Exercise directions: In how many lines of the data does the word "wide" appear? Give the number by itself.
── Information provided ──
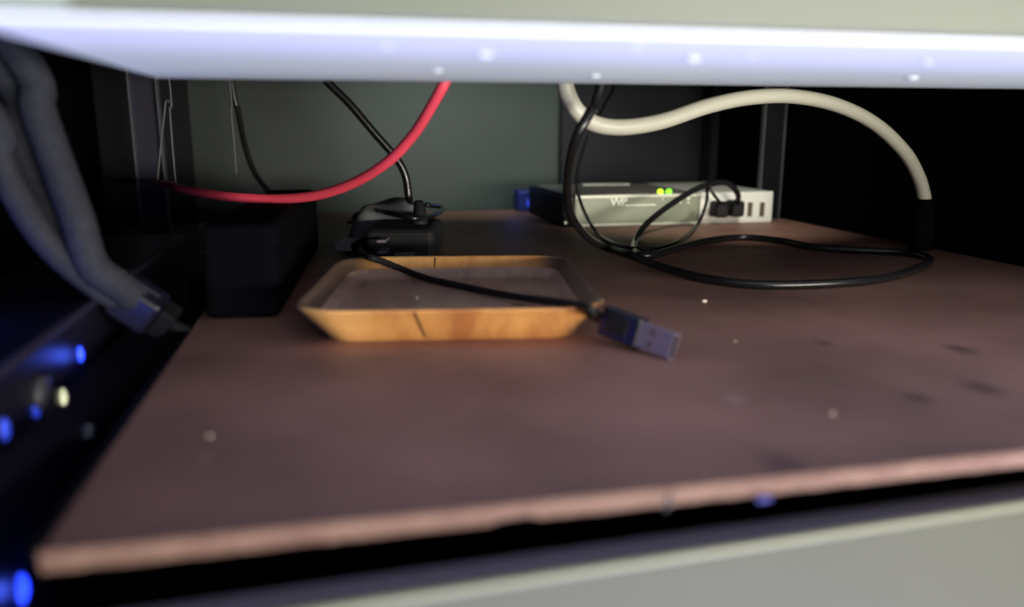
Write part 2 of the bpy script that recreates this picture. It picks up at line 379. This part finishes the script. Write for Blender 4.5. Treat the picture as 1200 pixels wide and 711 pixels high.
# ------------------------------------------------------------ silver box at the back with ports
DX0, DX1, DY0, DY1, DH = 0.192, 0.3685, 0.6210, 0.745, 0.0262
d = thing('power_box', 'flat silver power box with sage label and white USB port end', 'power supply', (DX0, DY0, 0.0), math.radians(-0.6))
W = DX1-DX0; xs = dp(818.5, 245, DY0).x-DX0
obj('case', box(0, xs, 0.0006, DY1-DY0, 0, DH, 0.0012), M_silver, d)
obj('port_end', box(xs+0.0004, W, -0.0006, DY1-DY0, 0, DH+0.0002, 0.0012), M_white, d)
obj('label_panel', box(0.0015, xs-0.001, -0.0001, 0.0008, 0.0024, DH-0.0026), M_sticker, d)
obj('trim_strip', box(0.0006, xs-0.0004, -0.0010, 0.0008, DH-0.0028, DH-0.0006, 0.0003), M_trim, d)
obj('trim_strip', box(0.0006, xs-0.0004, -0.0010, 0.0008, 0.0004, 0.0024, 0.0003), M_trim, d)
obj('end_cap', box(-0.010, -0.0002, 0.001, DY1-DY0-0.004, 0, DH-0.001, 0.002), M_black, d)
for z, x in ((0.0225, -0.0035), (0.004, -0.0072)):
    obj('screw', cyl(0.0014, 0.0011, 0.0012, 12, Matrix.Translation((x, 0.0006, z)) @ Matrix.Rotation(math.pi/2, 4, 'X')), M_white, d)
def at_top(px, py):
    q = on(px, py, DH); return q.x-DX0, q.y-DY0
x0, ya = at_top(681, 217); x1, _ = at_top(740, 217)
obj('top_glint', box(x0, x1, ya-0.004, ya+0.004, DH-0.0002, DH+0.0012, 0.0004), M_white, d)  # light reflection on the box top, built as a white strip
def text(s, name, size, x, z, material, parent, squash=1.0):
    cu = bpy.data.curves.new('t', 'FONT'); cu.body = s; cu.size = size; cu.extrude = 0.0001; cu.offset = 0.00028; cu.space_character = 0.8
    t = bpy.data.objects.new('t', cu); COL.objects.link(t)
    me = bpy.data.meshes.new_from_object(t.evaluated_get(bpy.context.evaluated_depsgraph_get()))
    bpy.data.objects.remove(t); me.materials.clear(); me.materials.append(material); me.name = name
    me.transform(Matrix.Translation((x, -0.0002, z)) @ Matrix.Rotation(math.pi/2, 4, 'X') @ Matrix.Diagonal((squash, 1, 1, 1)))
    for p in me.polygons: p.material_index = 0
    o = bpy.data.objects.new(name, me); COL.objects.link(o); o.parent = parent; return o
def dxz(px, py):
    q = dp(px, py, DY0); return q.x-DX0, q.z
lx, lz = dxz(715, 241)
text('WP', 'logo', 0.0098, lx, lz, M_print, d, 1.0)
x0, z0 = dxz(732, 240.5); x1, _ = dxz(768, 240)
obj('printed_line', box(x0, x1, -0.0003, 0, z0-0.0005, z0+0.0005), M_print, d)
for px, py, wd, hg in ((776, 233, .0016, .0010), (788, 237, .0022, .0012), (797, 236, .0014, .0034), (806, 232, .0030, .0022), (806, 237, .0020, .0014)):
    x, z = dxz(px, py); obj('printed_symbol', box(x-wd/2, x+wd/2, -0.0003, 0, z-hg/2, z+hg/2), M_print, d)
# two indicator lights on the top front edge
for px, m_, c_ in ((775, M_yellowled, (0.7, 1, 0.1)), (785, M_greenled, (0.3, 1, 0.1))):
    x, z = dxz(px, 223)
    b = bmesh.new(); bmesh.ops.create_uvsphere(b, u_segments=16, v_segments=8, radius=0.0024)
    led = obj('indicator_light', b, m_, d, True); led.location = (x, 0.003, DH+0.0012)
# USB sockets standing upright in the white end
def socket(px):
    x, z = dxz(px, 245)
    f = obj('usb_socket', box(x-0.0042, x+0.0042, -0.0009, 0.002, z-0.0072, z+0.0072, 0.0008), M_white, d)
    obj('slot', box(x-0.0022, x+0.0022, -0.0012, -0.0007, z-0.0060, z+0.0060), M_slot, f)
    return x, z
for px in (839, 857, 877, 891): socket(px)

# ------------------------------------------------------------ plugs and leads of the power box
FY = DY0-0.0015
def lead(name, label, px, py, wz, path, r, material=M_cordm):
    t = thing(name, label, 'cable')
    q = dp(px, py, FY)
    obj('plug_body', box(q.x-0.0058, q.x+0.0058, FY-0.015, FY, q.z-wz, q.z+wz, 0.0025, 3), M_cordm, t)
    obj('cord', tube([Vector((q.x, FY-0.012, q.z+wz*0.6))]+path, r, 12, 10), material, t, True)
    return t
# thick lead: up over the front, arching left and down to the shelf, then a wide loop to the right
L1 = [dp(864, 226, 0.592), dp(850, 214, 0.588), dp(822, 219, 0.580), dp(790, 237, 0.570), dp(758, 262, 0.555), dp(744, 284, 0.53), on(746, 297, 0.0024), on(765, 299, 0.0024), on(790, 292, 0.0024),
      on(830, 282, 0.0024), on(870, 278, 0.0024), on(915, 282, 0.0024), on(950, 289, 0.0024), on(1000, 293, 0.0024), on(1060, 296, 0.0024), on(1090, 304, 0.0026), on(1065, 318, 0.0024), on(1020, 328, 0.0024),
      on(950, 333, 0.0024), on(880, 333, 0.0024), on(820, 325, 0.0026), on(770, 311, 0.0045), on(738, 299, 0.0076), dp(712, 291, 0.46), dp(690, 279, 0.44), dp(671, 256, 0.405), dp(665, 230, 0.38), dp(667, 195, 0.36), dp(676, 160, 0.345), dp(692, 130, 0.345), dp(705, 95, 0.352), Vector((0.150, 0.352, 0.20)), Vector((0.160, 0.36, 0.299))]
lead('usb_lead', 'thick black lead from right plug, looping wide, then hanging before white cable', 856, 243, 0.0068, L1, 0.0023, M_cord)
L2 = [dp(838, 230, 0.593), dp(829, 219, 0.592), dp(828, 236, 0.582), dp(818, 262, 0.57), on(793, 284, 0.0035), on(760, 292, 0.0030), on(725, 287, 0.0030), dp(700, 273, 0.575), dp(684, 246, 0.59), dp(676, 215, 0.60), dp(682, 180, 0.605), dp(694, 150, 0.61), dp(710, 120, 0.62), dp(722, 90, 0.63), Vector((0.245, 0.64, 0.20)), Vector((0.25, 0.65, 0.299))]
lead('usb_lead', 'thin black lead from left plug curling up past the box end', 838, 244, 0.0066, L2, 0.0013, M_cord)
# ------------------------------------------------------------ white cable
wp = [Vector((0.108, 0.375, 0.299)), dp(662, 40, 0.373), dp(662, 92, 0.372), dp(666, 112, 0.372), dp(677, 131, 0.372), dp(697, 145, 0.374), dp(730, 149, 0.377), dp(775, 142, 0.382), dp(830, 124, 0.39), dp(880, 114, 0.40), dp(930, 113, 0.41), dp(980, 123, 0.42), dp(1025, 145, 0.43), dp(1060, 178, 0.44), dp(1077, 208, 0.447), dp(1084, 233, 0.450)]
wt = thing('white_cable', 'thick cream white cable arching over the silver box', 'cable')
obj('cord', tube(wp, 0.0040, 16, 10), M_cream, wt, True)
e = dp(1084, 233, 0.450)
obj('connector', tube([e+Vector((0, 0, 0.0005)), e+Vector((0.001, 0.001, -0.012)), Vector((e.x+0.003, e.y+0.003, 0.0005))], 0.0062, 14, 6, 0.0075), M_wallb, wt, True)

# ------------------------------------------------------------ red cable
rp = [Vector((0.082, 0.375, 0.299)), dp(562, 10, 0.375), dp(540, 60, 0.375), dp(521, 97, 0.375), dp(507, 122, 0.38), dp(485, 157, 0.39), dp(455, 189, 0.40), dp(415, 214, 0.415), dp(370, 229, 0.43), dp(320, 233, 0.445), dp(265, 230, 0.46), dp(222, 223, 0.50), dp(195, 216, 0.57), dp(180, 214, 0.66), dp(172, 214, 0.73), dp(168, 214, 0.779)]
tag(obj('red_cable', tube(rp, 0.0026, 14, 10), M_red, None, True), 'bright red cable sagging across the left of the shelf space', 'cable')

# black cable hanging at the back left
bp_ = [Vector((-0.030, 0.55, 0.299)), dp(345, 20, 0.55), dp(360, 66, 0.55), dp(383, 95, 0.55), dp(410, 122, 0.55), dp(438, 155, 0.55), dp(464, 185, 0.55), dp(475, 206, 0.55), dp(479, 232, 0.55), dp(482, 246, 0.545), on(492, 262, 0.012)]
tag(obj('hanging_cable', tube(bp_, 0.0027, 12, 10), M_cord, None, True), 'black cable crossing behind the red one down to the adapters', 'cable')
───
Solution to this task: 3